Auf Anfrage teilte Amazon dem stern mit, dass es tatsächlich um die beliebten Haushaltshelfer gehe – nicht um Daten. Dave Limp, SVP Amazon Devices, sagte: "Wir wissen, dass es wichtig ist, Zeit zu sparen, und dass Hausarbeit kostbare Zeit in Anspruch nimmt, die besser für etwas genutzt werden kann, das die Kunden lieben. Über viele Jahre hinweg hat das iRobot-Team bewiesen, dass es in der Lage ist, die Art und Weise, wie Menschen putzen, neu zu erfinden – mit Produkten, die unglaublich praktisch und einfallsreich sind. Die Kunden lieben iRobot-Produkte – und ich freue mich darauf, mit dem iRobot-Team zusammenzuarbeiten, um das Leben der Kunden einfacher und angenehmer zu gestalten."

Ferner teilte das Unternehmen mit: "Der Schutz von Kundendaten war Amazon schon immer sehr wichtig, und wir sind der Meinung, dass wir in all unseren Geschäftsbereichen sehr gut mit den Daten unserer Kunden umgegangen sind. Das Vertrauen der Kunden ist etwas, das wir uns hart erarbeitet haben – und jeden Tag hart daran arbeiten, es zu erhalten." Einen Verkauf der Daten oder eine Nutzung zu Zwecken, denen die Kunden nicht explizit zustimmen würden, schloss das Unternehmen aus.

Die Warnung vor zu vielen Kameras in den eigenen vier Wänden beschränkt Krohn ohnehin nicht nur auf Amazon.

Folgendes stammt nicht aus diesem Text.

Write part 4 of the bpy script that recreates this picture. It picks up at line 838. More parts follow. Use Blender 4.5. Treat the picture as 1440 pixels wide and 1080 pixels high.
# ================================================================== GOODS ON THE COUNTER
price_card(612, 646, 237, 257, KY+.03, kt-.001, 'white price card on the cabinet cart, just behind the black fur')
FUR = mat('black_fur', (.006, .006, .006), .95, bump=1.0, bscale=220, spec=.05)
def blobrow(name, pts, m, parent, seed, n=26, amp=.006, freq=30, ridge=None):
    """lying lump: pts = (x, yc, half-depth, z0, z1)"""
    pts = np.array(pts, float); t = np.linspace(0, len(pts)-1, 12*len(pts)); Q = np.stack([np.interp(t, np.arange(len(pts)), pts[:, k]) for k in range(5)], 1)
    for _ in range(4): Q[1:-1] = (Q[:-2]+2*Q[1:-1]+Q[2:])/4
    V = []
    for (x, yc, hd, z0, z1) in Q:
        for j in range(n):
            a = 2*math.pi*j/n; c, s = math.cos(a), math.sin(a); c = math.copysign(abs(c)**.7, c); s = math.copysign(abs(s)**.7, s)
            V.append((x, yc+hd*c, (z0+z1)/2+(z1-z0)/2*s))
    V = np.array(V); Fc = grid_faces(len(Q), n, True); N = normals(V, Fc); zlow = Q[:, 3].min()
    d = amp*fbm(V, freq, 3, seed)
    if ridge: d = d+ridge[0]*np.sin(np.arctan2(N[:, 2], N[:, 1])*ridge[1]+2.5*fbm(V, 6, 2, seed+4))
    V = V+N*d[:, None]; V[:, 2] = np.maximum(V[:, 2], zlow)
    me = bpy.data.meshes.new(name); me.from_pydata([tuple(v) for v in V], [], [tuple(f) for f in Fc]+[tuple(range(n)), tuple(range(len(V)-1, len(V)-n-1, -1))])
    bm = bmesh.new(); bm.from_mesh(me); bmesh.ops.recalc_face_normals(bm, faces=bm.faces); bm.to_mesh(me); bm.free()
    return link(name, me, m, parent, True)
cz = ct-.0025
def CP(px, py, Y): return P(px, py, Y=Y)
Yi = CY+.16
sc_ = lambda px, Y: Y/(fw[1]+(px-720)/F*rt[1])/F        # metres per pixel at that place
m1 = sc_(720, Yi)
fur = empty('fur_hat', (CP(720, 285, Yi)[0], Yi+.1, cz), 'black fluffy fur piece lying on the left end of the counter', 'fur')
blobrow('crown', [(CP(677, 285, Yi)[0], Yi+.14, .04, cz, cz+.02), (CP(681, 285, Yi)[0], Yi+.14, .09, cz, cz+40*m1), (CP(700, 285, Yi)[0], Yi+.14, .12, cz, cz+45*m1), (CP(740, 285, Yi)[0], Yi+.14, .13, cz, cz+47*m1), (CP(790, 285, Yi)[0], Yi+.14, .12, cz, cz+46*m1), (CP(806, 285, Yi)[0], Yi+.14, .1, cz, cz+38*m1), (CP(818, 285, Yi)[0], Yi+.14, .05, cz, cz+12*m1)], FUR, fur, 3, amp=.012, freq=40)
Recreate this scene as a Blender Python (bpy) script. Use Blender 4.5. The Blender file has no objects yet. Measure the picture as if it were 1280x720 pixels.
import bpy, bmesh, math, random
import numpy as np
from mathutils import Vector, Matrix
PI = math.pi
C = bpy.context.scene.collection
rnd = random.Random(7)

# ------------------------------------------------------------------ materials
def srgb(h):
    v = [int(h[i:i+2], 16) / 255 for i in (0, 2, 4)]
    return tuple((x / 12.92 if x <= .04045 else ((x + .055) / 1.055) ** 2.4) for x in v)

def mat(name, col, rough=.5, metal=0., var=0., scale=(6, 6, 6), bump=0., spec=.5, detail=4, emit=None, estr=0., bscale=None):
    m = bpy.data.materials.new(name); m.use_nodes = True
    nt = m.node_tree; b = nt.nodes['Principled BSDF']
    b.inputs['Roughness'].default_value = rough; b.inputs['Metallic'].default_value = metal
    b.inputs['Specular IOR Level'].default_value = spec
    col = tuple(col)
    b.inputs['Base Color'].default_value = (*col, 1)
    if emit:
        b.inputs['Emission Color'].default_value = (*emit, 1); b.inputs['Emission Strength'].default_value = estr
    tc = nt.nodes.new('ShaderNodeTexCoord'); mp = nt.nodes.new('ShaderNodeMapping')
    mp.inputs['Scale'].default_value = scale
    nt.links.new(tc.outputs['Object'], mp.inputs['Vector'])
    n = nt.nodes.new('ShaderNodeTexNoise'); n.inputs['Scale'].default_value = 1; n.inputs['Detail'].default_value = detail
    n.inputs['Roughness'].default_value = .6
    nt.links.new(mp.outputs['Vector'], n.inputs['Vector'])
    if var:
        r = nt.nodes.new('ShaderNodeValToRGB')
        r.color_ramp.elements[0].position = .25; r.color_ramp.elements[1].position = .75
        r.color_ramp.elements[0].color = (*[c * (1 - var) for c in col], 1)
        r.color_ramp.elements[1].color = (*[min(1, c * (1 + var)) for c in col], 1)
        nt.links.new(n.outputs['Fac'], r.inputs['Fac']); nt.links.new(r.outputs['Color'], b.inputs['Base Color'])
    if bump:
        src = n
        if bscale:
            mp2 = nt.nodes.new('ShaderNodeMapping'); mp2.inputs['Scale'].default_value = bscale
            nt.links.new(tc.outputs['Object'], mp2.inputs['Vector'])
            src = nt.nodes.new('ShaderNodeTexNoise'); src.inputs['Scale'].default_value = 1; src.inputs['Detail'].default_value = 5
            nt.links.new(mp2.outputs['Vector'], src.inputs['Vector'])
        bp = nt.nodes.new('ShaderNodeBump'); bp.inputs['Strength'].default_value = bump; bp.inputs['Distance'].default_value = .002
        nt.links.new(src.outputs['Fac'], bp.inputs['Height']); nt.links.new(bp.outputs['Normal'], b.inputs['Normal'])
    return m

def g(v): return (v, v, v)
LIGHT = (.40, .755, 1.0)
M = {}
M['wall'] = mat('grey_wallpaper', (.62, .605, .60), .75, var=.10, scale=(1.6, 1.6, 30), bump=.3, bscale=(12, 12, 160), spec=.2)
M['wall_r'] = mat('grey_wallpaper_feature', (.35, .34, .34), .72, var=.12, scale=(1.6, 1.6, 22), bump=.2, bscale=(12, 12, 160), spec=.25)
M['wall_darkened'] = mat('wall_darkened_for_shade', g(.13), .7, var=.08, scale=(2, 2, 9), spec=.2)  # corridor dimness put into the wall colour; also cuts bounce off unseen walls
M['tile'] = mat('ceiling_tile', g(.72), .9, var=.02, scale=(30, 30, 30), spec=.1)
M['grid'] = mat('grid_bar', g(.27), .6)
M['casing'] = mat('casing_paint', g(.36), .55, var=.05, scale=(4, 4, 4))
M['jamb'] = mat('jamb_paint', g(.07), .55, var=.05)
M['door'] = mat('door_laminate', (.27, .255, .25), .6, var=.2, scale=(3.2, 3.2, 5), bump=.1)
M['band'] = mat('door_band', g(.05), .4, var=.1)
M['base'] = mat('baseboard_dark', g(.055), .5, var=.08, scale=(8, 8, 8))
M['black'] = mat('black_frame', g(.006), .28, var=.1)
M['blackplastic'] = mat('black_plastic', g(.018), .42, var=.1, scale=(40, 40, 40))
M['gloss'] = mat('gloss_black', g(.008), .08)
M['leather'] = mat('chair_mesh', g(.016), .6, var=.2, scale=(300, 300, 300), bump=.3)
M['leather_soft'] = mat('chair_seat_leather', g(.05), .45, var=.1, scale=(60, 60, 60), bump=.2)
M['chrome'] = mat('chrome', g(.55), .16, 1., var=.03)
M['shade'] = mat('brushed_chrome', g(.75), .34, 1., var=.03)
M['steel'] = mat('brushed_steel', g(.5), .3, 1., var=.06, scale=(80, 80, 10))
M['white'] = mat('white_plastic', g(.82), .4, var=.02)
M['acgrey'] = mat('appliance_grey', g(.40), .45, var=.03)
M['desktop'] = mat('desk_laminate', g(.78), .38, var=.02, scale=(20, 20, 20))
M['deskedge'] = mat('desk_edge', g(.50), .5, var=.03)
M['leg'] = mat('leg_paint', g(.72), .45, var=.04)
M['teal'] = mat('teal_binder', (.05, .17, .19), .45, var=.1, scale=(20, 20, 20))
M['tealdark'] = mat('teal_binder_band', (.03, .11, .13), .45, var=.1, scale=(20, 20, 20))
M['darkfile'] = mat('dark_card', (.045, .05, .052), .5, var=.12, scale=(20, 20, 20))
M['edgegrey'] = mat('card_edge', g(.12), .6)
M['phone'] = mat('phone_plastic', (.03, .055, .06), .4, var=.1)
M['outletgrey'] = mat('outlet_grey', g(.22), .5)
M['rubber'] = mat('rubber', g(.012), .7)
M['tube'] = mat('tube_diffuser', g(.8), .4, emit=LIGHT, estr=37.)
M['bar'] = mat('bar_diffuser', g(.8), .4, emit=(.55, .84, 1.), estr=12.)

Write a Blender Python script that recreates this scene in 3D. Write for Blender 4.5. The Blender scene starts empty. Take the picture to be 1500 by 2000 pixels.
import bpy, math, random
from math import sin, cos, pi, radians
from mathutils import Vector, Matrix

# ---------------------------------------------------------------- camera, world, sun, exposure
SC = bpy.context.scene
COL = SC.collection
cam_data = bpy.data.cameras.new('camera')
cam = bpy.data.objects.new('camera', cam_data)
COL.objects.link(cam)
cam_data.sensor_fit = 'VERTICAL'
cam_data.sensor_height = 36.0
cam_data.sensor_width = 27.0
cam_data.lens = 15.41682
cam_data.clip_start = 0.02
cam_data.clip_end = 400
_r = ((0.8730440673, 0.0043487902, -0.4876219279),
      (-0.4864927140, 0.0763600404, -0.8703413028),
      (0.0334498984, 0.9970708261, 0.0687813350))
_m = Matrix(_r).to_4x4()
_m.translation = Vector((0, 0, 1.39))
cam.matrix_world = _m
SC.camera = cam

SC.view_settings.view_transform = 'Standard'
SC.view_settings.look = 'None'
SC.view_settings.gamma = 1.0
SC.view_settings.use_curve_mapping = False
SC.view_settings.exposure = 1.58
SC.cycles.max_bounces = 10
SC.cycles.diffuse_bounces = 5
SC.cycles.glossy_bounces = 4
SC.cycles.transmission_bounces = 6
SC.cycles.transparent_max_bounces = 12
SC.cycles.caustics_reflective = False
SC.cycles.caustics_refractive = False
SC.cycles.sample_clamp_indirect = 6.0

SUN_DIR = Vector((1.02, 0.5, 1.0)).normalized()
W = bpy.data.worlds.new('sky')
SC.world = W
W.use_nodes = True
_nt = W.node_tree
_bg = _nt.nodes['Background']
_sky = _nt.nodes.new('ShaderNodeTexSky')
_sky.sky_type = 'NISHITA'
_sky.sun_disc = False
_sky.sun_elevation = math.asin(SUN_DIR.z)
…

In den Räumen des Autors dieses Textes dreht ein Exemplar der chinesischen Marke Roborock seine Runden – und filmt ebenfalls fleißig, was sich in der Wohnung befindet, wo Teppich liegt und wo sich Möbel verändern. Sicherheitshalber schloss der stern daher die Frage an, ob das besonders clever sei. Die kurze, aber ehrlich Antwort der Expertin: "Nein."

Womit der Kreis zum Prinzip der Datenvermeidung und der Datensparsamkeit geschlossen wäre: Die einzige Möglichkeit, sich nachhaltig und effektiv gegen Spionage zu wehren, ist möglichst wenig Angriffsfläche zu bieten. Dafür muss man wohl oder übel auf so manchen Komfort verzichten – und vielleicht einfach selbst die Wohnung saugen.